*Recorded information*:
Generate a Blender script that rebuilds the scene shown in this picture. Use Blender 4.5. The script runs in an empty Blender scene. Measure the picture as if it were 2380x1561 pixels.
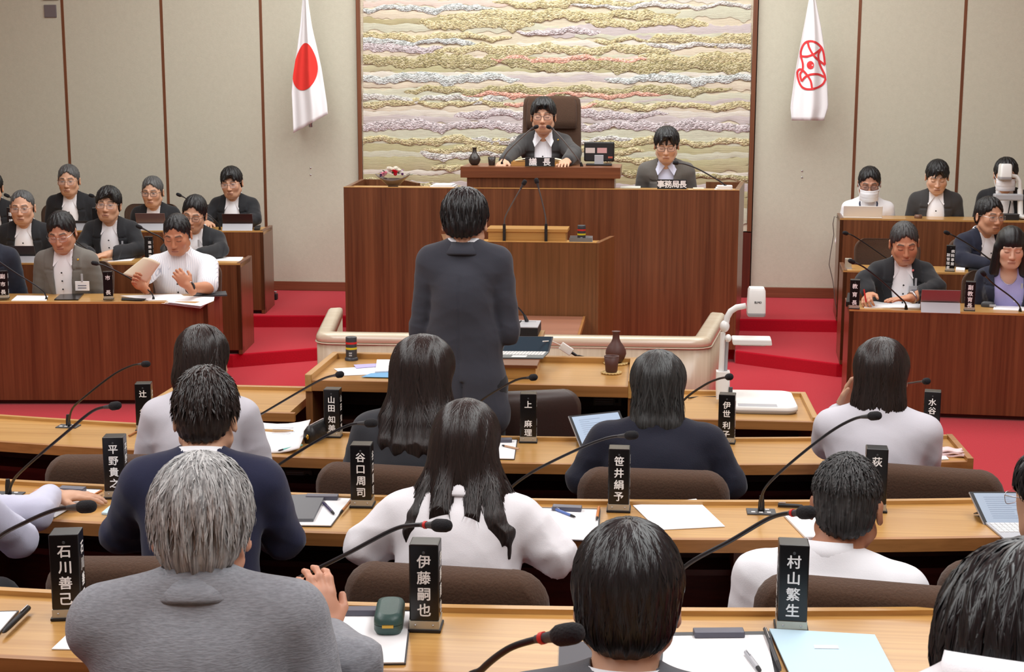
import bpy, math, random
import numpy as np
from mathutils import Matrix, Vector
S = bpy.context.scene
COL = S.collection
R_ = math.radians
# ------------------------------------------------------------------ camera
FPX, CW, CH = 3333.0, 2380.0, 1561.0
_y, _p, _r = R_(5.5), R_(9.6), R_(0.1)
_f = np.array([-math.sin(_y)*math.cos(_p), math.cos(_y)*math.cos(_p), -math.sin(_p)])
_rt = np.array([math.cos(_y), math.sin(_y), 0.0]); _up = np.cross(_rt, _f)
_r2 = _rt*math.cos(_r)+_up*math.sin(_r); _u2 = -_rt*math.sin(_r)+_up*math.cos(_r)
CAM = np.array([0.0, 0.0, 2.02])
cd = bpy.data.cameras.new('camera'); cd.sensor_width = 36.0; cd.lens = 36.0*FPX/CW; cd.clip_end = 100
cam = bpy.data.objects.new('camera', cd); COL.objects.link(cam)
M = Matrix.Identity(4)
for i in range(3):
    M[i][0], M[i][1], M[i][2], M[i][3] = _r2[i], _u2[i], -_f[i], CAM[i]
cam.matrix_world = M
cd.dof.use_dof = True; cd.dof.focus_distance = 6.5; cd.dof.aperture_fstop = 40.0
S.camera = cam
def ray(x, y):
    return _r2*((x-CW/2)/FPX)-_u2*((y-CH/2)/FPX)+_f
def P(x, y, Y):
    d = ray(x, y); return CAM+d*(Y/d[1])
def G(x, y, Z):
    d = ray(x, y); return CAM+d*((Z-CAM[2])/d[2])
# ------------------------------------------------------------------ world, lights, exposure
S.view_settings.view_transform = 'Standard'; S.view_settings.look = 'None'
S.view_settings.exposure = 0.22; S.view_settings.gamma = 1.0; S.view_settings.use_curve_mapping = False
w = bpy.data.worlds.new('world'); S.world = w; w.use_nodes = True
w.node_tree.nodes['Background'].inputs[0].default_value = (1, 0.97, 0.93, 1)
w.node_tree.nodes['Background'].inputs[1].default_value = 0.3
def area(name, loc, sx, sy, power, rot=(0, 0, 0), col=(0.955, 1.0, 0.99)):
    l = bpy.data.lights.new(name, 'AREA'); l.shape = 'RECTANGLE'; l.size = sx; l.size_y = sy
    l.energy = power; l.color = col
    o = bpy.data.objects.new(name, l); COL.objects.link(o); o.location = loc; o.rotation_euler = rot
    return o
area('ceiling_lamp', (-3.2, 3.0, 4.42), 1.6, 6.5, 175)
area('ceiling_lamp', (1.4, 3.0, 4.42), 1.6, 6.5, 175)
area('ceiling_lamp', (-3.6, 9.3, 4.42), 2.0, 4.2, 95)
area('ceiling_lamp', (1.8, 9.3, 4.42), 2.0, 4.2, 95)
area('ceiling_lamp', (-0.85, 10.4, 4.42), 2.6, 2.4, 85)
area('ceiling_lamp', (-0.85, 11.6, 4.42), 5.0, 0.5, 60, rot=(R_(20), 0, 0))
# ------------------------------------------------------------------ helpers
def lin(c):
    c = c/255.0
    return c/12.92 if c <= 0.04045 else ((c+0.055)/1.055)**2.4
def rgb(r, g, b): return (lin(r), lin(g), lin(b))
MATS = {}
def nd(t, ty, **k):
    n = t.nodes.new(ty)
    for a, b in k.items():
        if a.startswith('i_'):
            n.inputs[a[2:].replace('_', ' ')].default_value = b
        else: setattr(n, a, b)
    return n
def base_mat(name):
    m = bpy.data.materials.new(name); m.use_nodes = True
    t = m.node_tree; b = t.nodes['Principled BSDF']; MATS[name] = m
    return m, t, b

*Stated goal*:
Within the material above, find the lines that contain the word "scene"; copy them.

*Written solution*:
Generate a Blender script that rebuilds the scene shown in this picture. Use Blender 4.5. The script runs in an empty Blender scene. Measure the picture as if it were 2380x1561 pixels.
S = bpy.context.scene